Of course, if you're a restaurateur whose name isn't Symon, very little was wonderful about 2005. A weak economy continued to depress overall spending, the ongoing influx of well-funded out-of-state chains -- from burrito joints to high-end steakhouses -- fractured that already small pie into even skimpier slices, and locally owned restaurants continued to stumble at an impressive rate. (See "Eat & Run.")

From a diner's perspective, of course, those encroaching chain restaurants aren't necessarily synonymous with Satan's spawn. After all, their very success is based on the fact that they are generally moderately priced, family-friendly, clean, convenient, and predictable. (Not that you'd visit one hoping for cutting-edge cuisine.) But perhaps more troubling, big chains tend to stomp out regional variations in cooking styles, creating a sort of "national cuisine," without regard for interesting (or delicious) cultural and geographic distinctions.
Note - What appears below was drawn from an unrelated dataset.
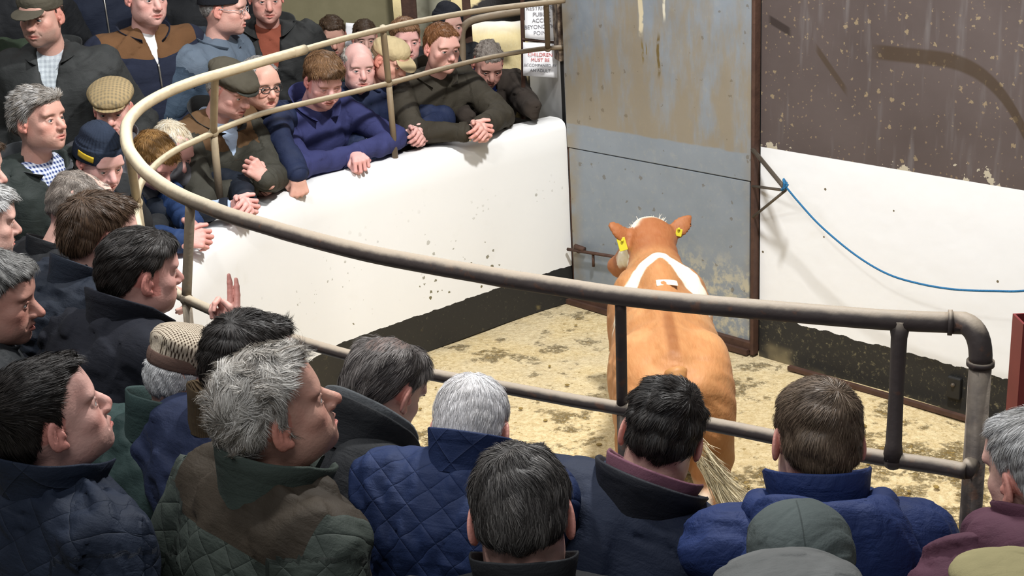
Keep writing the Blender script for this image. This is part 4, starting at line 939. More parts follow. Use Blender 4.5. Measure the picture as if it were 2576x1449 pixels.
navyd = cloth('deep_navy', (.014, .022, .058), .7)
bluewx = cloth('blue_shell_two', (.016, .038, .11), .6)
tartan = cloth('dark_shirt', (.015, .06, .04), .8, check=(.03, (.01, .02, .06), (.12, .02, .02)))
white_s = cloth('white_shirt', (.72, .72, .72), .8); paleblue = cloth('pale_blue_shirt', (.42, .52, .68), .8)
chk = cloth('checked_shirt', (.62, .66, .72), .8, check=(.014, (.10, .14, .32), (.03, .05, .16)))
chk2 = cloth('pale_checked_shirt', (.50, .55, .58), .8, check=(.02, (.36, .40, .44), None))
royals = cloth('royal_blue_shirt', (.06, .12, .52), .8)
tweed = cloth('tan_tweed', (.32, .24, .13), .95, check=(.016, (.25, .19, .10), (.20, .16, .10)), spec=.1)
hound = cloth('houndstooth', (.44, .38, .30), .95, check=(.0065, (.24, .19, .13), (.05, .035, .025)), spec=.1)
houndb = cloth('brown_band', (.12, .075, .06), .95, spec=.1)
bkb = cloth('navy_knit', (.018, .026, .045), .95); bkk = cloth('black_knit', (.012, .013, .018), .95)
leather = cloth('dark_leather', (.035, .036, .030), .42, spec=.5); khaki = cloth('khaki_cotton', (.50, .40, .23), .9); olivec = cloth('olive_cotton', (.07, .062, .045), .9)
ggrey = cloth('grey_green_felt', (.070, .084, .082), .95, spec=.1); greyt = cloth('grey_tweed', (.125, .128, .125), .95, spec=.1, var=.45); kh2 = cloth('khaki_tweed', (.26, .23, .12), .95, spec=.1)
yel = NT('yellow_badge', .6); _v = yel.obj(); yel.col((.62, .42, .02))
GR = dict(hair=(.20, .19, .175), hair2=(.55, .55, .55), brow=(.22, .18, .15))
DK = dict(hair=(.012, .010, .009), hair2=(.035, .028, .024), brow=(.03, .02, .018))
BR = dict(hair=(.045, .026, .015), hair2=(.11, .065, .038), brow=(.08, .045, .03))
G_ON = 'men leaning on the ring wall'
def railh(px, py, z, sd, fwd=None, pose=None, **k): return dict(p=onz(px, py, z), pose=pose, **k)
NEAR = dict(near=True)
# --- nearest rows, seen from behind
person('person with white hair in a royal navy diamond-quilted jacket, seen from behind at the rail', 1186, 1086, 3.20, 12, -30, -2, body=22, neck=.065, lean=20, near=True, s=1.0, n=13000, wid=.0011, len=.018,
       hair=(.42, .40, .39), hair2=(.86, .85, .86), mixb=.55, crown=(.0, -.045, .105), lump=.0004, mess=.13, thick=.009, jk=dict(mat=navyq, bulk=.012), collar=dict(h=.088, flare=.016, gap=10, r=.080, wav=.6),
       hands=dict(L=dict(p=onz(1200, 1290, 1.3), free=1, hint=(-.2, -.3, -1)), R=dict(p=onz(1330, 1290, 1.3))))
person('person with dark brown hair, black-collared navy padded jacket and pink-maroon inner collar', 1664, 1098, 3.25, 8, -24, -12, body=24, tilt=-15, lean=14, near=True, s=1.04, n=12000, wid=.0012, len=.026,
       **DK, mixb=.35, wave=.2, lump=.0022, thick=.011, crown=(.03, -.06, .10), comb=(-.3, .3, 0), jk=dict(mat=navyp, bulk=.03, wob=.004, collars=[dict(name='fleece_collar', h=.118, flare=.026, gap=18, r=.082, t=.010, z=.458, mat=mfl)]), collar=dict(h=.10, flare=.036, gap=22, r=.092, t=.018, z=.455, mat=cloth('black_collar', (.010, .011, .016), .5)), hands=dict(L=dict(p=onz(1570, 1400, 1.28)), R=dict(p=onz(1760, 1400, 1.28))))
person('person with short brown hair in a bright blue shell jacket with a folded hood', 2055, 1110, 3.0, 2, -14, -3, body=4, neck=.012, lean=10, near=True, s=1.04, n=13000, wid=.0011, len=.022, hair=(.060, .038, .024), hair2=(.20, .145, .10), mixb=.45,
       wave=.1, lump=.0012, thick=.010, crown=(.012, -.06, .105), comb=(-.25, .2, 0), jk=dict(mat=bluej, bulk=.014, wob=.003, crease=.009, hood=dict(r=.027, crease=.006)), collar=dict(h=.11, flare=.016, gap=14, r=.088, t=.012, z=.47), hands=dict(L=dict(p=at(1980, 1345, 3.05), pose='relax', fd=(-.05, -.05, 1), bn=(-1, .1, 0), free=1, hint=(-.6, .3, -1))))
person('person with grey hair in a hooded maroon jacket at the right edge', 2612, 1192, 2.85, -20, -12, 4, body=-10, lean=6, near=True, neck=.02, n=11000, wid=.0011, len=.02, **GR, mixb=.6, thick=.009, lump=.001, sidecut=.5,
       jk=dict(mat=maroon, bulk=.03, wob=.004, hood=dict(r=.055, crease=.005)), collar=dict(h=.11, flare=.02, gap=20, r=.09, t=.014))
person('person with tousled dark grey-brown hair seen from behind, bottom centre, in a black collar', 1312, 1304, 2.48, 3, -26, 2, body=5, neck=.02, lean=8, near=True, n=15000, wid=.0011, len=.03, hair=(.018, .015, .014), hair2=(.20, .185, .17), mixb=.25,
       wave=.4, curl=.2, lump=.0012, thick=.012, top=.15, mess=.07, tuft=.05, wavescale=60, crown=(.0, -.05, .10), es=1.15, ear=1.12, jk=dict(mat=black, bulk=.01), collar=dict(h=.09, gap=20))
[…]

In other words, local owners may rightly ask: When we're all heading to Olive Garden, how will Little Italy survive?

Sergio Abramof (owner of Sergio's on University Circle and the new Saravá on Shaker Square) is among those who ponders such questions. As president of Cleveland Originals, a chapter of the Council of Independent Restaurants of America, Abramof tries to level the playing field for small, locally owned restaurants by encouraging group purchasing, advertising, and opportunities to take advantage of "economies of scale."

"We warned people two years ago, when we saw all the chains coming in [to Legacy Village and Eton-Chagrin], that things were going to get bad," he says. "More than 5,000 new seats went into the East Side alone. You combine that with the economic downturn, and it's had a huge impact."
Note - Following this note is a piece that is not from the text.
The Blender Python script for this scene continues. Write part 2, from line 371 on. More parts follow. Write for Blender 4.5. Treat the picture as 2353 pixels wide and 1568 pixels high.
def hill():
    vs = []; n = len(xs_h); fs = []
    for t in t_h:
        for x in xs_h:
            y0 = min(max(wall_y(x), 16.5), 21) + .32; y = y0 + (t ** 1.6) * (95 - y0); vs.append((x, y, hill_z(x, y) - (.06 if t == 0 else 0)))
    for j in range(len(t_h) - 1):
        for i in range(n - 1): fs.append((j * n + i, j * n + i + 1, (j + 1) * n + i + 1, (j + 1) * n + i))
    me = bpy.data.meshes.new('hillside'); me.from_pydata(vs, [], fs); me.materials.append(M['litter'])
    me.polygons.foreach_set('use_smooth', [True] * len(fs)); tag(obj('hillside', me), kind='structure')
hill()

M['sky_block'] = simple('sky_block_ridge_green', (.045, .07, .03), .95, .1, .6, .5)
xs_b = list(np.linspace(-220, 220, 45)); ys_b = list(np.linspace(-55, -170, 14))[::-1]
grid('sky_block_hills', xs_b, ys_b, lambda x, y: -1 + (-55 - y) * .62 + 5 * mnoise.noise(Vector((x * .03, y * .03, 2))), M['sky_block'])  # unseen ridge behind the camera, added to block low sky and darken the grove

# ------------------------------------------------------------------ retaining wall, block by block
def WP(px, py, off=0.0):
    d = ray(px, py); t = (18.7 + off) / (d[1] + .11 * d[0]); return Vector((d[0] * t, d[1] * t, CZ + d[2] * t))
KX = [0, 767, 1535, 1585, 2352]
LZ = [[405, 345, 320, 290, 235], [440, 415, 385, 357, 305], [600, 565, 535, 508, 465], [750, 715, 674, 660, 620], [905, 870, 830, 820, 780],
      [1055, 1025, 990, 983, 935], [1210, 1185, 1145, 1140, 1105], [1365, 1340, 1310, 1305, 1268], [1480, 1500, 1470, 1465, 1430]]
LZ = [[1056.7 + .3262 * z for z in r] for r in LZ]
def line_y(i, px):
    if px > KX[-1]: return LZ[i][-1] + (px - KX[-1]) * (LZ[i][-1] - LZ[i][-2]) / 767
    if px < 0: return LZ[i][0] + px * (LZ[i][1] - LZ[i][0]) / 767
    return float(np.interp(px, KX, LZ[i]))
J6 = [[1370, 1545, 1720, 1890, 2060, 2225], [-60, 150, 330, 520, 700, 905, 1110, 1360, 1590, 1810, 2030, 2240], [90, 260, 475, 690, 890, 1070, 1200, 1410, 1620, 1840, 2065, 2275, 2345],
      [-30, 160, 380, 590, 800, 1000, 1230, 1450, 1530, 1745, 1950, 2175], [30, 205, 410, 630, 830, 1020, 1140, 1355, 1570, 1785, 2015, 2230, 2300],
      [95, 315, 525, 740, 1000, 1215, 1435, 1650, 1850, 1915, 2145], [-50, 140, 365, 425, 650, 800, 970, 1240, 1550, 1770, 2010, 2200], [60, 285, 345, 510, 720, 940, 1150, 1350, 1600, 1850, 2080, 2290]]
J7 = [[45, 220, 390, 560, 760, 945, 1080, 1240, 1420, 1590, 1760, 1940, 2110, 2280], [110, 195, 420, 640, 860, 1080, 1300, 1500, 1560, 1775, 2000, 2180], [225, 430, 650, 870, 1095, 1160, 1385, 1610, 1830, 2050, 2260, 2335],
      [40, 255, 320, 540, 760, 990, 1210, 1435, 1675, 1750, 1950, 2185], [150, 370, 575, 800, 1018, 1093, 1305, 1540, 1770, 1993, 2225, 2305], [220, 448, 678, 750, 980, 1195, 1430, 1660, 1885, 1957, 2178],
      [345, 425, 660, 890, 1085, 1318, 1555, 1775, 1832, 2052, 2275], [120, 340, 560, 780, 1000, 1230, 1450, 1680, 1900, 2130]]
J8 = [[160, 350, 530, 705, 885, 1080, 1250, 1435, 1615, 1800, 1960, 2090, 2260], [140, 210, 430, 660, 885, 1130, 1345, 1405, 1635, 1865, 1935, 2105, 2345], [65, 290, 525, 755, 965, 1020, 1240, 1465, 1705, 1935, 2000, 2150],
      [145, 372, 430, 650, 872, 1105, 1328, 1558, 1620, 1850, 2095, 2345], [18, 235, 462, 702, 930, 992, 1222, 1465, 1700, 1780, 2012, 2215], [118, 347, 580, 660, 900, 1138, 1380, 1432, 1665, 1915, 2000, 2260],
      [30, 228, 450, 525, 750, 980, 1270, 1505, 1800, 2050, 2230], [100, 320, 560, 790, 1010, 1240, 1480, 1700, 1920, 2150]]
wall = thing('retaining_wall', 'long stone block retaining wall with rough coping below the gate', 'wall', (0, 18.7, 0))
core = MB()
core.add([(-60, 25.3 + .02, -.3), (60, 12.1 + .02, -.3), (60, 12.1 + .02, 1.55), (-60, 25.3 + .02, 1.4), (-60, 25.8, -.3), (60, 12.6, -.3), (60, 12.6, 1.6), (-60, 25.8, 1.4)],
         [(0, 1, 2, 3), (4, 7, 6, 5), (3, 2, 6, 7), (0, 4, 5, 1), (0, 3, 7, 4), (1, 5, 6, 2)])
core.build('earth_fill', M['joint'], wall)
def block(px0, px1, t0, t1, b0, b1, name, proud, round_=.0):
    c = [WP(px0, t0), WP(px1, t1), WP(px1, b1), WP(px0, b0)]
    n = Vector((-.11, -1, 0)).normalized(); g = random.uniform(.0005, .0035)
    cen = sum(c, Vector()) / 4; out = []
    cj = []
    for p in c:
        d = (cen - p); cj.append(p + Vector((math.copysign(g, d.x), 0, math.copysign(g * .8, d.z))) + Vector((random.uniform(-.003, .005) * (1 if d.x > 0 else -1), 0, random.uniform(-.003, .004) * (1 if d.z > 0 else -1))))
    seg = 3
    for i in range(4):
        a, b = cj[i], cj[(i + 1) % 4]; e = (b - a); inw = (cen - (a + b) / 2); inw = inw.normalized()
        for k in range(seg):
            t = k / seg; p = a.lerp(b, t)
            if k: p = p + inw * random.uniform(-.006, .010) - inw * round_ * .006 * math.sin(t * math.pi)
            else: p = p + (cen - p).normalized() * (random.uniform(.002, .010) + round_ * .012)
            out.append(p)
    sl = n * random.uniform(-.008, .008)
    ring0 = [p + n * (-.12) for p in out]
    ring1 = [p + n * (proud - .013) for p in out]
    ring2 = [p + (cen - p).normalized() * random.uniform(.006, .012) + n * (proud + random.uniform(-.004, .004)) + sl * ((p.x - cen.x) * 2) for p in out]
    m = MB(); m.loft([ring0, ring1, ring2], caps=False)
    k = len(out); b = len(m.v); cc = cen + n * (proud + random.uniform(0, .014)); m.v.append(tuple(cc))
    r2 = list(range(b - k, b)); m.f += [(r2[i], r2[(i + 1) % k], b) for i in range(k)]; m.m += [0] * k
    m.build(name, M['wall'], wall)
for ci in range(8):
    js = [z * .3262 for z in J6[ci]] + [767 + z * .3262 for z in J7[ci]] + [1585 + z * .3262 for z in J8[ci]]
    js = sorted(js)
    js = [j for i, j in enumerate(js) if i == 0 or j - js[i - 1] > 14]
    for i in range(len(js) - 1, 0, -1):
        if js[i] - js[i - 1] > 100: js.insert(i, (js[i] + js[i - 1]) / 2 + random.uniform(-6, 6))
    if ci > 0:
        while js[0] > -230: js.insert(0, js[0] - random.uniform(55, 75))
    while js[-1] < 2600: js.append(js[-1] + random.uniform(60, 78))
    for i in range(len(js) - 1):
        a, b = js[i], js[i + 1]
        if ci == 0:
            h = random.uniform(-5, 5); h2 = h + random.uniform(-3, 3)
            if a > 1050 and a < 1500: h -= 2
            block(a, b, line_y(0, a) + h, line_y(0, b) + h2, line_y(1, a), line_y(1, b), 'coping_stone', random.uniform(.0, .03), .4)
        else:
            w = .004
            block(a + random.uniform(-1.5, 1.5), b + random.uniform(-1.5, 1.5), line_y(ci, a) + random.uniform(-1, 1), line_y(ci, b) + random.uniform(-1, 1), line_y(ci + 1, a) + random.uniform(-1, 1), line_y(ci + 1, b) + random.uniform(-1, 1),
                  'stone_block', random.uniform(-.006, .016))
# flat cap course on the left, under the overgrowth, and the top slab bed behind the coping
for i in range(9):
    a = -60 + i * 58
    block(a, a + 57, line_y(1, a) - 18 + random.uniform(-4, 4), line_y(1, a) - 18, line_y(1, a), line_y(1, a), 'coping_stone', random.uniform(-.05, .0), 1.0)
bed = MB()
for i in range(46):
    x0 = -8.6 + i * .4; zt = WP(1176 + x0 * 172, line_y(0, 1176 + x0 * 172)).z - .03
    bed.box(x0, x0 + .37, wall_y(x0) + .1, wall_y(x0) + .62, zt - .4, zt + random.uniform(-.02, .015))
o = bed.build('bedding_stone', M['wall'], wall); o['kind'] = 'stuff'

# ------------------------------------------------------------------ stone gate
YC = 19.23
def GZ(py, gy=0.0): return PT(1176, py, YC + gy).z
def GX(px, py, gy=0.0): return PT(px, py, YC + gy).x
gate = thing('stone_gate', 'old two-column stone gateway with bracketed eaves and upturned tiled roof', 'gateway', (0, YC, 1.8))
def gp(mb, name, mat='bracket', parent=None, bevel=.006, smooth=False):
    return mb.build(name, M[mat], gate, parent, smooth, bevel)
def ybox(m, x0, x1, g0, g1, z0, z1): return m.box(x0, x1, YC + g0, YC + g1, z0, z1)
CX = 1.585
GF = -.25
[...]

The invasion hasn't let up, either. In the past year, Maggiano's Little Italy (owned by Dallas-based Brinker International) has opened a 500-seat outpost at Beachwood Place. And like Lyndhurst's Legacy Village, Crocker Park in Westlake has hosted a slew of out-of-town competitors in its first full year, including Cheesecake Factory, Brio, Hoggy's Barn and Grill, and Champs. (On the other hand, some locally owned alternatives opened at Crocker Park too, including Hyde Park Prime Steakhouse, Blake's Seafood Restaurant, and Aladdin's.)

Still, while the chains make a convenient target for local restaurants' ire, name-brand competition is only one factor contributing to the stagnant scene. A second, more insidious element is the product of our stubbornly weak economy: Once-frequent diners are not only hoarding their nights on the town; they're also scaling back when they do head out. "Fine dining is dying out," Abramof declares. "It's being replaced by casual neighborhood spots with good food, lower prices, and excellent service, but without the stuffy attitude."

Looks like many local spots are taking the hint. After specializing in contemporary Italian fare for four decades, James Dominic's of Westlake morphed into Jimbo's Bar and Grill in July. In Chardon, John DeJoy transformed his upscale bistro, John Palmer's, into the more family-friendly Johnny D's Italian Kitchen (which ultimately folded, nonetheless). In Bainbridge, Michael Longo closed his bistro, Firefly, only to reopen it as Firefly Seafood & Steak; if the repositioning didn't actually lower prices, it did allow him to offer a bigger assortment of small plates and noshes, just right for casual dining. Even Liz and Michael Symon seemed to recognize the demand for more affordable fare with the debut of Lolita and its focus on small plates and apps.

"We've got way too many upscale spots," echoes Joan Pistone, past president of the Cleveland Area Restaurant Association. "They open, they do well for a few months, and then the crowds move on. Unless some of these restaurateurs get on the ball, we'll continue to see the high-end places come and go."

Meantime, apparently oblivious to the irony, the Symons stand as an obvious exception to the trend. In Tremont, Lolita is thriving -- just try to get an 8 p.m. reservation on a Saturday -- and Lola's new 110-seat home is shaping up to be a knockout. The Symons originally had hoped to open in October, but Liz now targets March 2006. "We opened the original Lola on March 11, and that's worked out pretty well for us," she laughs. "So if all goes well, that's what we'd like to aim for this time around."

Even if Lola hasn't served a meal in months, she's still on the minds of national restaurant watchers. The spot got a nod in January's Bon Appetit among the nation's "highly anticipated openings," and will be featured on the Fine Living Network's signature reality series, Opening Soon. A camera crew descended upon East Fourth Street last week to start filming the 10-part show; they'll continue documenting all the inevitable trials, tribulations, and triumphs right up through the grand opening, and the show will air sometime later in 2006.

"It's good for us, it's good for the street, and it's good for the city," says Liz. She's delighted to be in the national spotlight again, though she knows the added scrutiny won't make Lola's return any easier. "Now let's just hope we don't do anything embarrassing!"